#### DATA ####

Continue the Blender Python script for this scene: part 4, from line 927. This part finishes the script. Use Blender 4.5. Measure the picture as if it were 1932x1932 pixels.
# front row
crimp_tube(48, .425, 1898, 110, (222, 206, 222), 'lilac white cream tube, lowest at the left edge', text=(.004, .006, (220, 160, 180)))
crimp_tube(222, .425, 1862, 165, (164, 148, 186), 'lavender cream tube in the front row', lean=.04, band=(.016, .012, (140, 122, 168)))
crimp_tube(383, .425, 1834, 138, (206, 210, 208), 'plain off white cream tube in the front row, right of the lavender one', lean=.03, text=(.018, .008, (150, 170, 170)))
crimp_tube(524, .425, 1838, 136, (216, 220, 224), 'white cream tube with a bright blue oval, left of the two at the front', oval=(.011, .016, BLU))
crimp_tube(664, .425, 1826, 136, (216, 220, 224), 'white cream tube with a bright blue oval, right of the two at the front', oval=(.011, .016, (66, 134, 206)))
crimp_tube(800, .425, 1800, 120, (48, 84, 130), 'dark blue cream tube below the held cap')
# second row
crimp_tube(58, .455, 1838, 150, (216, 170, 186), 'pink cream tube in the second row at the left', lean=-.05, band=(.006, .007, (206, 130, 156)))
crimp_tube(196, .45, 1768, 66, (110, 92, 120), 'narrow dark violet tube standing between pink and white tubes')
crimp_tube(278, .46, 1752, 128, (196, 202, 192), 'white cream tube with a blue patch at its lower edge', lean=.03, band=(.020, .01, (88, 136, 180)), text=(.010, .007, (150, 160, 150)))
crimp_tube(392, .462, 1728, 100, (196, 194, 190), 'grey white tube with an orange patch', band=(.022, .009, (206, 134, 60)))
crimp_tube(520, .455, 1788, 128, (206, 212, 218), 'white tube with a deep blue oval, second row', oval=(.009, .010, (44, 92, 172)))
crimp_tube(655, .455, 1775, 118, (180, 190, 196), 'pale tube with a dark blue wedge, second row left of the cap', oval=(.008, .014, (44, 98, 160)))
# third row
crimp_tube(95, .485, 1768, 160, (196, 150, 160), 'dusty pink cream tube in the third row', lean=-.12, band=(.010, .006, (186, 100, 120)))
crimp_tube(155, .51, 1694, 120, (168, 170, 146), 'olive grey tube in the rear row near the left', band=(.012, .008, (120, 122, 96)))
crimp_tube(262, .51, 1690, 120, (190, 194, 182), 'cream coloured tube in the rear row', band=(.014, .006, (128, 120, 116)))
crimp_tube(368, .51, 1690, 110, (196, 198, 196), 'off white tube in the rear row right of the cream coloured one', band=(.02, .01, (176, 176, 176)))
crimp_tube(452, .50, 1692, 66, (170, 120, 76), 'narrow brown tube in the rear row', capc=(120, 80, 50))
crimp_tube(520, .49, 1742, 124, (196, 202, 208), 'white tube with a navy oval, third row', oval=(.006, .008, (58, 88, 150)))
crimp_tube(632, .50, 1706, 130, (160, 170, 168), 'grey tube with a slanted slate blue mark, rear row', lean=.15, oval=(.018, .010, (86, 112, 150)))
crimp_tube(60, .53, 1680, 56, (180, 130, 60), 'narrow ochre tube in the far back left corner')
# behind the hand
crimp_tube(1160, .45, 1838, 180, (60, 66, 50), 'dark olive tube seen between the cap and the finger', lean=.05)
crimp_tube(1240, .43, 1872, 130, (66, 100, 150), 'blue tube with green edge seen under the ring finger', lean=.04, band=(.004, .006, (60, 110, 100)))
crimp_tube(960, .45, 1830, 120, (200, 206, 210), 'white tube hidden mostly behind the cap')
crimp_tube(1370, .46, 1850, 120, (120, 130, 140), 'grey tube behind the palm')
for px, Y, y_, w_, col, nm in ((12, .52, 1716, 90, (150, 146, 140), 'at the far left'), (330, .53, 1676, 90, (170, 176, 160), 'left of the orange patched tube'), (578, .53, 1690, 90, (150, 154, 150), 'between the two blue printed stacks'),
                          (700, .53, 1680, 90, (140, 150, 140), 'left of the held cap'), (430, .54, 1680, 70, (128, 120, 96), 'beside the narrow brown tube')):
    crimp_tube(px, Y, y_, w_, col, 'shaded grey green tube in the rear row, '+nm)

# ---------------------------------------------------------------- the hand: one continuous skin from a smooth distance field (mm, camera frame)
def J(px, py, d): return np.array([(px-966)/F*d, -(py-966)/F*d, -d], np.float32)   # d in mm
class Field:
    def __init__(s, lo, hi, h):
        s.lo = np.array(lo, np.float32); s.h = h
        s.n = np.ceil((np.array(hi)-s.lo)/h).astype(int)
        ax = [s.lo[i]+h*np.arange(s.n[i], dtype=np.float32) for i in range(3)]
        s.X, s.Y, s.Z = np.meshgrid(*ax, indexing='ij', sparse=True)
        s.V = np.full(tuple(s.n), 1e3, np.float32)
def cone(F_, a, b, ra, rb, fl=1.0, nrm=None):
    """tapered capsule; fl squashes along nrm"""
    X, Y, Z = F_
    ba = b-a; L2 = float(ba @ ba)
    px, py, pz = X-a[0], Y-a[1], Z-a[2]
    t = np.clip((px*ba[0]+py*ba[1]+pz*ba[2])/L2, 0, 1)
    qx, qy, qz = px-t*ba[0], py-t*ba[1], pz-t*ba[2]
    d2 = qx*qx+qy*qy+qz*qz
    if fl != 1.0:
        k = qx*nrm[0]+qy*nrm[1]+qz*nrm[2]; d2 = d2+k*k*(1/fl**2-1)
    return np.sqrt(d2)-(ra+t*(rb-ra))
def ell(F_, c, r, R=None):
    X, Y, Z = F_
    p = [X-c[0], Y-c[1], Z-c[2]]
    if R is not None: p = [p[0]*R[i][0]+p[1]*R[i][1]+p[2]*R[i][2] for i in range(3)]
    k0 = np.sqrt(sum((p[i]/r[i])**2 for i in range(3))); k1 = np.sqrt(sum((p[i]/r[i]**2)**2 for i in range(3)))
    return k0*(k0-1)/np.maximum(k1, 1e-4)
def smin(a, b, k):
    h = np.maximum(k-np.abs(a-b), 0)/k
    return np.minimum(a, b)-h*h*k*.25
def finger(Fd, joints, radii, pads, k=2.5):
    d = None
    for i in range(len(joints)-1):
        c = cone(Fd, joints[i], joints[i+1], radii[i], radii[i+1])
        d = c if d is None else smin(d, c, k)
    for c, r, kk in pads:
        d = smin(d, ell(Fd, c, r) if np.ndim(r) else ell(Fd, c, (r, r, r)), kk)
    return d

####

AIM OF THE TASK: Type out the whole listing above again, exactly as it stands.

CORRECT ANSWER:
Continue the Blender Python script for this scene: part 4, from line 927. This part finishes the script. Use Blender 4.5. Measure the picture as if it were 1932x1932 pixels.
# front row
crimp_tube(48, .425, 1898, 110, (222, 206, 222), 'lilac white cream tube, lowest at the left edge', text=(.004, .006, (220, 160, 180)))
crimp_tube(222, .425, 1862, 165, (164, 148, 186), 'lavender cream tube in the front row', lean=.04, band=(.016, .012, (140, 122, 168)))
crimp_tube(383, .425, 1834, 138, (206, 210, 208), 'plain off white cream tube in the front row, right of the lavender one', lean=.03, text=(.018, .008, (150, 170, 170)))
crimp_tube(524, .425, 1838, 136, (216, 220, 224), 'white cream tube with a bright blue oval, left of the two at the front', oval=(.011, .016, BLU))
crimp_tube(664, .425, 1826, 136, (216, 220, 224), 'white cream tube with a bright blue oval, right of the two at the front', oval=(.011, .016, (66, 134, 206)))
crimp_tube(800, .425, 1800, 120, (48, 84, 130), 'dark blue cream tube below the held cap')
# second row
crimp_tube(58, .455, 1838, 150, (216, 170, 186), 'pink cream tube in the second row at the left', lean=-.05, band=(.006, .007, (206, 130, 156)))
crimp_tube(196, .45, 1768, 66, (110, 92, 120), 'narrow dark violet tube standing between pink and white tubes')
crimp_tube(278, .46, 1752, 128, (196, 202, 192), 'white cream tube with a blue patch at its lower edge', lean=.03, band=(.020, .01, (88, 136, 180)), text=(.010, .007, (150, 160, 150)))
crimp_tube(392, .462, 1728, 100, (196, 194, 190), 'grey white tube with an orange patch', band=(.022, .009, (206, 134, 60)))
crimp_tube(520, .455, 1788, 128, (206, 212, 218), 'white tube with a deep blue oval, second row', oval=(.009, .010, (44, 92, 172)))
crimp_tube(655, .455, 1775, 118, (180, 190, 196), 'pale tube with a dark blue wedge, second row left of the cap', oval=(.008, .014, (44, 98, 160)))
# third row
crimp_tube(95, .485, 1768, 160, (196, 150, 160), 'dusty pink cream tube in the third row', lean=-.12, band=(.010, .006, (186, 100, 120)))
crimp_tube(155, .51, 1694, 120, (168, 170, 146), 'olive grey tube in the rear row near the left', band=(.012, .008, (120, 122, 96)))
crimp_tube(262, .51, 1690, 120, (190, 194, 182), 'cream coloured tube in the rear row', band=(.014, .006, (128, 120, 116)))
crimp_tube(368, .51, 1690, 110, (196, 198, 196), 'off white tube in the rear row right of the cream coloured one', band=(.02, .01, (176, 176, 176)))
crimp_tube(452, .50, 1692, 66, (170, 120, 76), 'narrow brown tube in the rear row', capc=(120, 80, 50))
crimp_tube(520, .49, 1742, 124, (196, 202, 208), 'white tube with a navy oval, third row', oval=(.006, .008, (58, 88, 150)))
crimp_tube(632, .50, 1706, 130, (160, 170, 168), 'grey tube with a slanted slate blue mark, rear row', lean=.15, oval=(.018, .010, (86, 112, 150)))
crimp_tube(60, .53, 1680, 56, (180, 130, 60), 'narrow ochre tube in the far back left corner')
# behind the hand
crimp_tube(1160, .45, 1838, 180, (60, 66, 50), 'dark olive tube seen between the cap and the finger', lean=.05)
crimp_tube(1240, .43, 1872, 130, (66, 100, 150), 'blue tube with green edge seen under the ring finger', lean=.04, band=(.004, .006, (60, 110, 100)))
crimp_tube(960, .45, 1830, 120, (200, 206, 210), 'white tube hidden mostly behind the cap')
crimp_tube(1370, .46, 1850, 120, (120, 130, 140), 'grey tube behind the palm')
for px, Y, y_, w_, col, nm in ((12, .52, 1716, 90, (150, 146, 140), 'at the far left'), (330, .53, 1676, 90, (170, 176, 160), 'left of the orange patched tube'), (578, .53, 1690, 90, (150, 154, 150), 'between the two blue printed stacks'),
                          (700, .53, 1680, 90, (140, 150, 140), 'left of the held cap'), (430, .54, 1680, 70, (128, 120, 96), 'beside the narrow brown tube')):
    crimp_tube(px, Y, y_, w_, col, 'shaded grey green tube in the rear row, '+nm)

# ---------------------------------------------------------------- the hand: one continuous skin from a smooth distance field (mm, camera frame)
def J(px, py, d): return np.array([(px-966)/F*d, -(py-966)/F*d, -d], np.float32)   # d in mm
class Field:
    def __init__(s, lo, hi, h):
        s.lo = np.array(lo, np.float32); s.h = h
        s.n = np.ceil((np.array(hi)-s.lo)/h).astype(int)
        ax = [s.lo[i]+h*np.arange(s.n[i], dtype=np.float32) for i in range(3)]
        s.X, s.Y, s.Z = np.meshgrid(*ax, indexing='ij', sparse=True)
        s.V = np.full(tuple(s.n), 1e3, np.float32)
def cone(F_, a, b, ra, rb, fl=1.0, nrm=None):
    """tapered capsule; fl squashes along nrm"""
    X, Y, Z = F_
    ba = b-a; L2 = float(ba @ ba)
    px, py, pz = X-a[0], Y-a[1], Z-a[2]
    t = np.clip((px*ba[0]+py*ba[1]+pz*ba[2])/L2, 0, 1)
    qx, qy, qz = px-t*ba[0], py-t*ba[1], pz-t*ba[2]
    d2 = qx*qx+qy*qy+qz*qz
    if fl != 1.0:
        k = qx*nrm[0]+qy*nrm[1]+qz*nrm[2]; d2 = d2+k*k*(1/fl**2-1)
    return np.sqrt(d2)-(ra+t*(rb-ra))
def ell(F_, c, r, R=None):
    X, Y, Z = F_
    p = [X-c[0], Y-c[1], Z-c[2]]
    if R is not None: p = [p[0]*R[i][0]+p[1]*R[i][1]+p[2]*R[i][2] for i in range(3)]
    k0 = np.sqrt(sum((p[i]/r[i])**2 for i in range(3))); k1 = np.sqrt(sum((p[i]/r[i]**2)**2 for i in range(3)))
    return k0*(k0-1)/np.maximum(k1, 1e-4)
def smin(a, b, k):
    h = np.maximum(k-np.abs(a-b), 0)/k
    return np.minimum(a, b)-h*h*k*.25
def finger(Fd, joints, radii, pads, k=2.5):
    d = None
    for i in range(len(joints)-1):
        c = cone(Fd, joints[i], joints[i+1], radii[i], radii[i+1])
        d = c if d is None else smin(d, c, k)
    for c, r, kk in pads:
        d = smin(d, ell(Fd, c, r) if np.ndim(r) else ell(Fd, c, (r, r, r)), kk)
    return d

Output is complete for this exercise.